Why CMB polarization

Only over the past few years, gravitational waves have been directly observed. It took merging black holes and neutron stars to make that possible. However, a direct detection of the inflationary gravitational wave background, for example by means of an extremely long baseline gravitational wave detector or an array of pulsars, is still far to come. In the meantime, polarisation of the Cosmic Microwave Background (CMB) offers an alternate, and promising, indirect observational window.

The CMB is a faint glow that pervades the entire sky. Dating back to 380 000 years after the Big Bang, it is in its own right the most ancient light in the cosmos. Before then, the universe was too hot and dense for photons to travel without scattering off matter, and in particular electrons. It was only when the universe cooled down to the point that electrons could bind with protons and neutrons, thus forming neutral atoms, that the light was released. From that moment on the CMB has been able to travel (almost) freely across the universe till hitting our detectors.

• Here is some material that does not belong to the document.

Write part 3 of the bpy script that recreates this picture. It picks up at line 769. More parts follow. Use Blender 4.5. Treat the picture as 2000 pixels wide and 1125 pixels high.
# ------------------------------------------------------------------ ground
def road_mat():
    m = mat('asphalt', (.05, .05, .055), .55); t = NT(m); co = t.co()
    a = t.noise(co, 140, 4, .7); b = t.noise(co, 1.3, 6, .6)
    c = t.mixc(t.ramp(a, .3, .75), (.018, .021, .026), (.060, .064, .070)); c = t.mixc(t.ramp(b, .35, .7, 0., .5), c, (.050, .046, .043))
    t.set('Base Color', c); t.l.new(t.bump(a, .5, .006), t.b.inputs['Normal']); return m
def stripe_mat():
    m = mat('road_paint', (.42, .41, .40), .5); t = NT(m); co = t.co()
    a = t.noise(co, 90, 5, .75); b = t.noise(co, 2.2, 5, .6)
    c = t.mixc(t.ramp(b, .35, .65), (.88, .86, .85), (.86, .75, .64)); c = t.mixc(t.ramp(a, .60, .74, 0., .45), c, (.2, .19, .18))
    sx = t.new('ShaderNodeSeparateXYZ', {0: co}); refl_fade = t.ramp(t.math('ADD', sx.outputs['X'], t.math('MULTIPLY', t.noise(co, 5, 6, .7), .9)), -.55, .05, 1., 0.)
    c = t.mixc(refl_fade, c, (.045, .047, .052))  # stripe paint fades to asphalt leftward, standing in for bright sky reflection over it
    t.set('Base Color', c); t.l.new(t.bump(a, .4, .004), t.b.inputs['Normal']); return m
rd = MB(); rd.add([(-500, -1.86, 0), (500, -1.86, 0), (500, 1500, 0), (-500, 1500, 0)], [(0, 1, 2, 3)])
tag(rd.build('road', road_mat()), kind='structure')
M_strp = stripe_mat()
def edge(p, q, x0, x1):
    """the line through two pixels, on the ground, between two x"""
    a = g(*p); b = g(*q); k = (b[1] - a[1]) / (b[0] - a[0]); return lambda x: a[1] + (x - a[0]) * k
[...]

Early observations have pointed out that the CMB radiation is greatly isotropic, while subsequent more accurate measurements revealed tiny variations in its intensity, of the order of one part over 100000, from a direction in the microwave sky to another. They are conventionally termed anisotropies and are interpreted as the fingerprint of small fluctuations in the energy density of the early universe, from which, by gravitational amplification, the wealth of structures we observe in the sky originated.

The CMB radiation is expected to be polarized, meaning it is expected to show a preferred orientation perpendicularly to the direction of propagation (see polarisation box). This is a consequence of the interaction between photons and free electrons, known as Thomson scattering.

In the scattering process the electromagnetic fields transverse to the outgoing direction pass through unimpeded, while those parallel are stopped. Thus, if the incident radiation varies with the incoming direction on angular separations of 90 degrees, meaning that the incoming field has a so-called quadrupolar anisotropy, then the emerging radiation is linearly polarized.

However, as long as photons are tightly coupled to matter, as in the primeval phases of our universe, any polarization created locally gets erased by subsequent scatterings. In fact, it turns out that a net polarization can only be imprinted on the CMB radiation field in a relatively short time during the radiation-matter decoupling, and therefore only a small fraction of the CMB, about 10%, is actually polarized. Nonetheless, there is also another epoch in the universe’s history when polarization can be generated, and that is cosmic reionization. Several hundred million years after the Big Bang the first luminous sources formed and started to emit ultraviolet radiation that reionized the neutral regions around them. This process frees electrons which can then interact with CMB photons. Polarization generated at the two different epochs will correspond to signals on different angular scales in the sky, and LiteBIRD has been designed to accurately map both angular scale regimes.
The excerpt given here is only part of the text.